Samengevoegd betekent Kolwidum dus: het hoogste punt van het bos.
Het dorp Koudum is gelegen op en rond een stuwwal.
Het is in Nederland de enige stuwwal waar, tijdens de vierde IJstijd,
het kilometersdikke pakijs overheen is geschoven.
Aan de zuid- en oostkant van Koudum is de grondsoort zand, dit is stuifzand dat na het smelten van het ijs opwaaide en
als duinvorming neerdwarrelde in de luwte van de bult. Toen het klimaat warmer werd en de grond begroeid raakte vormde zich een
vruchtbare humuslaag op de ondergrond.
Het van oorsprong voornamelijk agrarische dorp werd in de tweede helft van de 19e eeuw een echt tuinbouwdorp.

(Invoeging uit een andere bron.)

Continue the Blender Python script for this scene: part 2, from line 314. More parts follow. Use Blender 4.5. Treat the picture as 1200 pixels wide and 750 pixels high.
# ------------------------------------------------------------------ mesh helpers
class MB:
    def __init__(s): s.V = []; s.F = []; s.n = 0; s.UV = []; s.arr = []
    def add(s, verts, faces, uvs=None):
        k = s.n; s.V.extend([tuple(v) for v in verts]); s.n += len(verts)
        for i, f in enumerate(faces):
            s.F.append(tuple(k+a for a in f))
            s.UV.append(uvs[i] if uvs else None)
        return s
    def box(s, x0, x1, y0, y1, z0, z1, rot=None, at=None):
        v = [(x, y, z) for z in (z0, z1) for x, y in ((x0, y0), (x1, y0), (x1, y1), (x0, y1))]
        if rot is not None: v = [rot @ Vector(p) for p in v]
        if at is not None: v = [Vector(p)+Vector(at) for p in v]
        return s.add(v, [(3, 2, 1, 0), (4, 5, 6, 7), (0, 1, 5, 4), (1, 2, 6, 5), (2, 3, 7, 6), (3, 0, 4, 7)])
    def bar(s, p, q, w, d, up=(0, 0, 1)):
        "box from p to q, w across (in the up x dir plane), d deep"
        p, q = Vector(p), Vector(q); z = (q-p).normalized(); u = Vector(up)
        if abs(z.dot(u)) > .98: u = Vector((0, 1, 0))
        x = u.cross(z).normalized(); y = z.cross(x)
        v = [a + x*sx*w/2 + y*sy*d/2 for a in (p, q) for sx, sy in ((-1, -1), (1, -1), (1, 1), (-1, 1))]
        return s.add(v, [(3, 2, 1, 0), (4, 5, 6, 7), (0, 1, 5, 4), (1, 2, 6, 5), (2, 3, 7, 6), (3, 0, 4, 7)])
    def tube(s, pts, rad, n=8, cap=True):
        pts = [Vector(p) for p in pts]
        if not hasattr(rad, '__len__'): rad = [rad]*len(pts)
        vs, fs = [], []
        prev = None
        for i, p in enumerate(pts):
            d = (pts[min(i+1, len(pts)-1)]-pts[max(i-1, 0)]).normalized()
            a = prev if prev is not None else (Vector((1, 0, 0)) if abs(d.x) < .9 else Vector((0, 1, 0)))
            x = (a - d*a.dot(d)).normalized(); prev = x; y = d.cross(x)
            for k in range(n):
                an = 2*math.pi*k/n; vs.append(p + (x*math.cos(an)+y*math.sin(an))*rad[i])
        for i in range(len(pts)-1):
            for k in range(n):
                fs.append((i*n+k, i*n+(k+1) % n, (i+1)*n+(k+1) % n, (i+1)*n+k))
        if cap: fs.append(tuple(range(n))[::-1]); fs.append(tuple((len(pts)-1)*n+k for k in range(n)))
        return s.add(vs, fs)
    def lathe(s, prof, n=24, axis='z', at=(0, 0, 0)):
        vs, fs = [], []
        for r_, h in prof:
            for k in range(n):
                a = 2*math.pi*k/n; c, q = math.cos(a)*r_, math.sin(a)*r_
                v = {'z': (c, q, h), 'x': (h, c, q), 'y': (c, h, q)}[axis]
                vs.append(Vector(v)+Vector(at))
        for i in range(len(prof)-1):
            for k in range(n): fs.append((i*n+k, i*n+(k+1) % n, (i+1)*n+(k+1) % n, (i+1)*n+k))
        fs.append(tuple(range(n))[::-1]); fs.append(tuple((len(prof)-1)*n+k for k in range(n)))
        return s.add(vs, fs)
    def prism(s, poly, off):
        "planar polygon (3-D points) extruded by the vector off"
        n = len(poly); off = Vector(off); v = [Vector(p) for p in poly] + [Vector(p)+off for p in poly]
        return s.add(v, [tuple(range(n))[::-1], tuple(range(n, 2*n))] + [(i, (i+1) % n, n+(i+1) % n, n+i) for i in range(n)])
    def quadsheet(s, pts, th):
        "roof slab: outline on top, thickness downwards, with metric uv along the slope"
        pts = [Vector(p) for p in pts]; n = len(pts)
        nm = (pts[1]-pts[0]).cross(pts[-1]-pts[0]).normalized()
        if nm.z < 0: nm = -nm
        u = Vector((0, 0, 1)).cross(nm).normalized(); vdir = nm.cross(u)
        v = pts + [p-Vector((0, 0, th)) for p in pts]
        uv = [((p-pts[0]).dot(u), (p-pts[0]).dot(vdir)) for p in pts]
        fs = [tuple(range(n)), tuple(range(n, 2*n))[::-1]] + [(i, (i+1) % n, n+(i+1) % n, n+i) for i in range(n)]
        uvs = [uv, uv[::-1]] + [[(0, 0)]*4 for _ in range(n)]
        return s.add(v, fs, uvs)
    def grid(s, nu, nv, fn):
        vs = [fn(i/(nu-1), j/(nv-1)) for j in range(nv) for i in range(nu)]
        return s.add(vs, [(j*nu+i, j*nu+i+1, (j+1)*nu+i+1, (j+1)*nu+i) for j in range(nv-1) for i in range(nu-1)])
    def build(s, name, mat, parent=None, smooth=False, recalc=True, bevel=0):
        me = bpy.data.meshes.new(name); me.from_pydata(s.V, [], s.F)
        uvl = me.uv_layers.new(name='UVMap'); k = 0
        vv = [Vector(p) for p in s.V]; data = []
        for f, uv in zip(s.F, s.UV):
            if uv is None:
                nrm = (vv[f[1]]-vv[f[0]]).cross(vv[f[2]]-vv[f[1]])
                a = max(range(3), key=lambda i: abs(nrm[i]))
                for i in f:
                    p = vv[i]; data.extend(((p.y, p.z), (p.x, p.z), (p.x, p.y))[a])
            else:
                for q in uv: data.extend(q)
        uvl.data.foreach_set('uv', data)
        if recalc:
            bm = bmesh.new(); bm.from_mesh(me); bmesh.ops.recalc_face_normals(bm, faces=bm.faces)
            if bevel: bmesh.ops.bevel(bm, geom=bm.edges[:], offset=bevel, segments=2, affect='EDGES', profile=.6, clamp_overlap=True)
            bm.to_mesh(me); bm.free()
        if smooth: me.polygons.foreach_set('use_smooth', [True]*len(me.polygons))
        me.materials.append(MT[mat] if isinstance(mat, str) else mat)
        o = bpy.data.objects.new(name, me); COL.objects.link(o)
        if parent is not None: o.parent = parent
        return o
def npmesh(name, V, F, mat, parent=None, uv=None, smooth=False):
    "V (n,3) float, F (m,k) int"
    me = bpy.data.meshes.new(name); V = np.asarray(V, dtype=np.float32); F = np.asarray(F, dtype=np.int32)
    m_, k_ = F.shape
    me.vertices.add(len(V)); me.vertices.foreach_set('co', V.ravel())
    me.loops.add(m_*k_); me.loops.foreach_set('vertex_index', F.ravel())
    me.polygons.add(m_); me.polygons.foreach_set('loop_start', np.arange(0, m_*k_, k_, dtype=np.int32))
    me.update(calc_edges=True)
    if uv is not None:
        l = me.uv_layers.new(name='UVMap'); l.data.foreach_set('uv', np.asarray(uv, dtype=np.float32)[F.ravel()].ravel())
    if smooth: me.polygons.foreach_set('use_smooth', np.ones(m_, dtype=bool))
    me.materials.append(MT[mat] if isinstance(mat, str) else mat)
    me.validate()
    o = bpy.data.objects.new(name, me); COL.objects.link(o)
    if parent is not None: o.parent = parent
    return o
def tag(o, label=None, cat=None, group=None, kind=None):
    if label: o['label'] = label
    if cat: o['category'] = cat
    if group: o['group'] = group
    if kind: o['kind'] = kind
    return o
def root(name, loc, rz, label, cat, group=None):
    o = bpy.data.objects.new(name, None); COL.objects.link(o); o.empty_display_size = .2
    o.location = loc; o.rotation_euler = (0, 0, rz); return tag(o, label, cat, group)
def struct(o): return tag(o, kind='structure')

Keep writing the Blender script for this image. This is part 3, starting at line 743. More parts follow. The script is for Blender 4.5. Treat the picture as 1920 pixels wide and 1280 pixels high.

In de gloriejaren had Koudum een eigen veilinggebouw en werden de sperziebonen,
bloemkool en andere groenten tot ver in Nederland aan de man gebracht.
Hieraan dankt de Koudumer bevolking ook
haar schimpnaam: 'Koudumer Beantsjes'.
Het dorp heeft ± 2750 inwoners en is tegenwoordig bekend vanwege de vele recreatiemogelijkheden op en rond het water.
Koudum ligt centraal in de Friese Zuidwesthoek tussen de Fluessen en de Morra en nabij de IJsselmeerkust en de Gaasterlandse bossen.
Koudum vervult een centrale functie in de regio door voorzieningen op gebied van onderwijs, dienstverlening, detailhandel,
sport en recreatie. Leuk is te weten dat de inwoners beantsjes (uitspraak: bjentsjes) genoemd worden,
omdat boontjes op de Koudumer keileem zo goed gedijen.
Het haventje van Koudum wordt eigenlijk alleen nog
maar gebruikt door de pleziervaart met goede verbinding naar de meren en via Stavoren naar het IJsselmeer.
Met een laag schip (kruiphoogte 2.15m) kan ook via de Indijk naar Hindeloopen (Hylpen) gevaren worden.